Didactic dialogues in CW dictionaries, Part 4G (Gibbs 1863 ex phrases/sentences) … acting and intending
In my previous installment of this mini-mini-series of Geo. Gibbs’s example sentences, I talked about a very important concept in Chinuk Wawa’s grammar, the “active” verbs…
(Image credit: Medium)
Today, let’s dwell on just one of those verbs, kə́mtəks ‘to know’.
Some of my linguist readers, depending on their theoretical preferences, might find it surprising that ‘know’ could be an active verb. They might think it’s strictly a verb of perception, taking an “experiencer” argument rather than an active “agent”. Nonetheless, I have not found any distinct syntax going on with perception in CW. (But I will always keep my eyes open for it. So to speak.)
Anyway, being an “active” — not a “stative” — predicate in the Jargon, our kə́mtəks gets placed after its subject, as in these first two examples from Gibbs for the day:
- Nika kumtuks okook tyee. ‘I know that chief.’
(nayka kə́mtəks úkuk táyí.) - Nika kumtuks Klikatat wau-wau.’ ‘I understand the Klikatat language.’
(nayka kə́mtəks ɬə́kətət-wáwa. Lit. ‘I know Klickitat talk.’)
But something you can vary pretty freely in the word-order is where to place modifiers such as adverbs, as you’ll see in the next two examples that we have from Gibbs:
- Yahka hyas kumtuks cooley. ‘He can, i.e. knows how to run well.’
(yaka hayas-kəmtəks-kúli. Lit. ‘he very-know-run.’
or
yaka háyás(h) kəmtəks-kúli. Lit. ‘he much know-run.’) - Hyas yakka kumtuks cooley. ‘(of a horse) He can run fast (literally, he knows well to run).’
(háyás(h) yaka kəmtəks-kúli. Lit. ‘much he know-run.’)
A couple of comments are in order now. First, the two examples just given aren’t using kə́mtəks as their main verb, but instead they have kəmtəks- as the “Characteristic activity” prefix.

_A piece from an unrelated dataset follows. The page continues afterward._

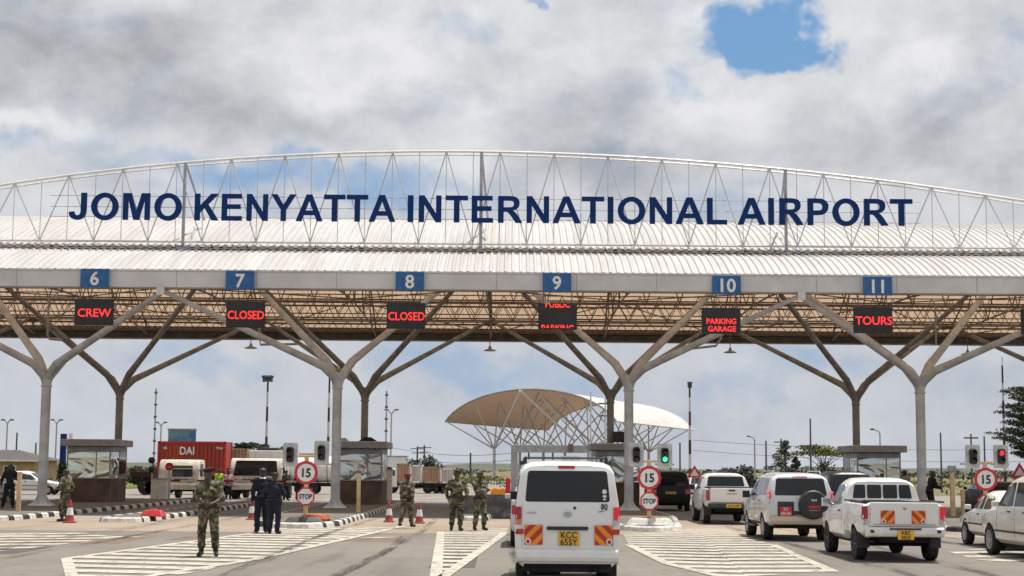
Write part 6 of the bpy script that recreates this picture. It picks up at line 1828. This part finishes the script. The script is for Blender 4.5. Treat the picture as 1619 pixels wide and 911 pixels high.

Then, the use of < hyas > in the first of these two examples is indeterminate, as I’ve tried to visually indicate. This “word” might be either the de-stressed “Intensifier” prefix hayas- or the regular fully stressed adverb háyás(h) ‘a lot’. There’s not a huge difference in meaning in this instance, but there can be one, with other predicates and phrase structures!
In both of the ‘run well’ sentence versions, Gibbs seems to translate < hyas > as ‘well’, although I’m used to hearing ɬúsh whenever someone literally means ‘to do something in a good way’. This is one of the reasons why I show a different literal translation of < hyas >.
In any case, the main verb in these two is kúli ‘to run’, which is certainly an “active verb”, something done by the subject. (As it happens, it’s something under the subject’s control.*) Therefore the subject still stands before the verb, the same as in the first two examples from Gibbs.
Bonus fact:
* “±Control”, as a grammatical category, is reminiscent of non-European languages, e.g. the Interior branch of the Salish family.
The Chinook Jargon “Active/Stative” verb distinction is not, however, about control. Instead it’s more about the difference between something that you “are” and something that you “do”. (Let me leave it there for now.) All dialects of CJ are based on this distinction.
Only in the more Interior Salish-influenced Kamloops-area variety of northern-dialect CJ do we also find a clear grammatical category “Out of Control”. (My dissertation reported this discovery.) There, the word t’ɬáp ‘find; catch’ has further developed into a prefix showing that the subject experienced or achieved the verbal predicate without having made it happen. This t’ɬap- prefix can go on both active and stative verbs, for example these:
- t’ɬap-ɬax̣áwyam ‘wind up being miserable’
- t’ɬap-skúkum-hàws ‘get thrown into prison’
- t’ɬap-mamuk-kə́t ‘manage to cut it’ (with Chinook Jargon’s “silent IT”)
- t’ɬap-kə́mtəks ‘to find out’
Let me end with a final remark.
This t’ɬap- might seem like a “Passive” marker, if you’re looking at the ‘get thrown into prison’ sort of example. But none of the other examples I’m showing you could possibly be taken as Passives. The only unifying meaning here is ‘it happened without my control’. So the remaining 3 examples are saying more literally, ‘wind up being imprisoned’, ‘wind up cutting it’, and ‘wind up knowing (it)’.
Besides, Chinuk Wawa has no Passive voice. As my dissertation also reported, all we have is a conventionalized use of the 3rd person plural subject ɬaska ‘they’, as in this line from a Native-written letter:
Pi hilu nayka kəmtəks pus ikta nayka mamuk kopa yaka, pi ɬaska wawa pus wik-saya nayka mamuk-miməlus yaka.
‘And I’m not aware of having done anything to her, but it’s said [literally ‘they say’] supposedly I nearly killed her.’